Simultaneous determination of catechol and hydroquinone based on poly(sulfosalicylic acid)/functionalized graphene modified electrode

A glassy carbon electrode (GCE) modified with poly(sulfosalicylic acid) (PSA) and poly(diallyldimethylammonium chloride)-graphene (PDDA-GN) was prepared by a simple self-assembly method. The formation of films was ascribed to the electrostatic force between negatively charged PSA and positively charged PDDA-GN as well as the pi-pi stacking interaction between PSA and PDDA-GN. The as prepared films were characterized by scanning electron microscopy (SEM), Raman spectroscopy and electrochemical methods. Under the optimized condition, the modified GCE showed two well-defined redox waves for catechol (CT) and hydroquinone (HQ) in cyclic voltammetry (CV) with a peak potential separation of 111 mV, which ensured the anti-interference ability of the electrochemical sensor and made simultaneous determination of dihydroxybenzene isomers possible in real samples.

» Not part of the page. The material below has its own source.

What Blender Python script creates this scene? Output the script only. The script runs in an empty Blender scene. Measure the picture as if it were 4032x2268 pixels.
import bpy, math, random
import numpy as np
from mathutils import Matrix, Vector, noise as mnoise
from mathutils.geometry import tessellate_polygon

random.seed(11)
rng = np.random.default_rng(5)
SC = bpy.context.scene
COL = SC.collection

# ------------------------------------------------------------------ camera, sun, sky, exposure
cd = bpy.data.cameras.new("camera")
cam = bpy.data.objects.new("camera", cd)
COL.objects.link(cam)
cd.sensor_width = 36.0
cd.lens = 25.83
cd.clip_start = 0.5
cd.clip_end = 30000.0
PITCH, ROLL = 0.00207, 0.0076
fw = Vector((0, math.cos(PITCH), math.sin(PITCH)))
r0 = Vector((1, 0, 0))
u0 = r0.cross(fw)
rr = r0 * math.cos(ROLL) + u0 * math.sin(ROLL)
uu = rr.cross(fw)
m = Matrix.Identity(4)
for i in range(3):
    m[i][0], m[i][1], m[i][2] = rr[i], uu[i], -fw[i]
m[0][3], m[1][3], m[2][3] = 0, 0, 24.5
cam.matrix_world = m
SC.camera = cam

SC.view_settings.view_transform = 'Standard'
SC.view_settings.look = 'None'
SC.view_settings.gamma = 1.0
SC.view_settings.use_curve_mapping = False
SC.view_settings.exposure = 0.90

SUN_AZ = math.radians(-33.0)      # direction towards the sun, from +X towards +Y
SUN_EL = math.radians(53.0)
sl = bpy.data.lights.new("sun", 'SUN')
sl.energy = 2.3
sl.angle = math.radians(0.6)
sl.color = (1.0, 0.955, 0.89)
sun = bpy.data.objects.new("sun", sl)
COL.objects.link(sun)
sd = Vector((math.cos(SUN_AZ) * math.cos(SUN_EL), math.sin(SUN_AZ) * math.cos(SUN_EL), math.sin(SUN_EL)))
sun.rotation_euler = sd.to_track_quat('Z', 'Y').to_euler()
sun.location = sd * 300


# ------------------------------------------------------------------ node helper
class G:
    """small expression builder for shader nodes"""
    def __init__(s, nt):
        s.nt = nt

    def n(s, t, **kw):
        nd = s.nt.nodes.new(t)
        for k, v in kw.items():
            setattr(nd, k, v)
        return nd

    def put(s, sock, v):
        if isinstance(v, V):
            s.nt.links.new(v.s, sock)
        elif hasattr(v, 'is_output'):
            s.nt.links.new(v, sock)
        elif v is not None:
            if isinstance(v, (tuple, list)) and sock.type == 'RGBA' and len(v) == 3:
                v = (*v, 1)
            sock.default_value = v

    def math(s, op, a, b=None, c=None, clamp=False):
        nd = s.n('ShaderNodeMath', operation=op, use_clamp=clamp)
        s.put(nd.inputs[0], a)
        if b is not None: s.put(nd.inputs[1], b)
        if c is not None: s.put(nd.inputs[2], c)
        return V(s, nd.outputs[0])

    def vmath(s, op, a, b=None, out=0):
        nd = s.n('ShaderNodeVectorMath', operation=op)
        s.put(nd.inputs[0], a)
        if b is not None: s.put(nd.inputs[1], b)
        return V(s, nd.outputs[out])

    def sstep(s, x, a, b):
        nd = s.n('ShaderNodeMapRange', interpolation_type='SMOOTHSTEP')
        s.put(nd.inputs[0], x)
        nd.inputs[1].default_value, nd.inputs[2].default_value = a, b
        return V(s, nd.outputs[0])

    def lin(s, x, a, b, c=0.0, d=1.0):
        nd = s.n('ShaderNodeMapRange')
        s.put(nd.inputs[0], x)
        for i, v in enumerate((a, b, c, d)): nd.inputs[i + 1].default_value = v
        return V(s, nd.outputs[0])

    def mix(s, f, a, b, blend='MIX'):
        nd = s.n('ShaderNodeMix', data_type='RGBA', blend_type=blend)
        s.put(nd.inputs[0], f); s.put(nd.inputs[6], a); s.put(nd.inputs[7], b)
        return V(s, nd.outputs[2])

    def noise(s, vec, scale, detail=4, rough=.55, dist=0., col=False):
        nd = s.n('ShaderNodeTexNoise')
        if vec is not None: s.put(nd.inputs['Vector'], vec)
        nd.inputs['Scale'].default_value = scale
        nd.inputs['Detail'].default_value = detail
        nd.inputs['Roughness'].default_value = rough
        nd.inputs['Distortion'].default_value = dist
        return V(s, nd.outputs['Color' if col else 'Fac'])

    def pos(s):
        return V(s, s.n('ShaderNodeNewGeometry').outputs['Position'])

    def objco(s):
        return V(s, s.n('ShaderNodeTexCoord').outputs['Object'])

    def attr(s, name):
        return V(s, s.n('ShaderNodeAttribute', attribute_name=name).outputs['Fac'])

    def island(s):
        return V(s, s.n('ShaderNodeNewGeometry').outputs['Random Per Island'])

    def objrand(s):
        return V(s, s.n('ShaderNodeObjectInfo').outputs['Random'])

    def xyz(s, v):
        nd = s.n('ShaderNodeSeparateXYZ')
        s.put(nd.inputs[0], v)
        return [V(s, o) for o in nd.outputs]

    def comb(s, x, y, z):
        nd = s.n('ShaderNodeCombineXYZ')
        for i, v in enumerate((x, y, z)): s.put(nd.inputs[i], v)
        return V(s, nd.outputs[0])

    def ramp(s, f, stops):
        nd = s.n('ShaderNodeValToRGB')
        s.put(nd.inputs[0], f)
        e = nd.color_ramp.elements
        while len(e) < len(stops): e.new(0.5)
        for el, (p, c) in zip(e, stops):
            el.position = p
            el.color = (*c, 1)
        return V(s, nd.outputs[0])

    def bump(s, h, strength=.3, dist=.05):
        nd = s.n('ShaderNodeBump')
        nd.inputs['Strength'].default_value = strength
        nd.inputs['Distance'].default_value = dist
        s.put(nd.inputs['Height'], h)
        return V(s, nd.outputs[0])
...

The corresponding oxidation currents increased remarkably compared with those obtained at the bare GCE, PSA/GCE and PDDA-GN/GCE, respectively. Differential pulse voltammetry (DPV) was used for the simultaneous determination of CT and HQ. The anodic peak current of CT was linear in the concentration from 1 x 10(-6) to 4 x 10(-4) M in the presence of 3 x 10(-5) M HQ, and the detection limit was 2.2 x 10(-7) M (S/N = 3). At the same time, the anodic peak current of HQ was linear in the concentration from 2 x 10(-6) to 4 x 10(-4) M in the presence of 2 x 10(-5) M CT, and the detection limit was 3.9 x 10(-7) M (S/N = 3). The proposed method was applied to simultaneous determination of CT and HQ in tap water with satisfactory results. These results indicated that PSA/PDDA-GN is a promising modified material with great potential in electrocatalysis and electrochemical sensing.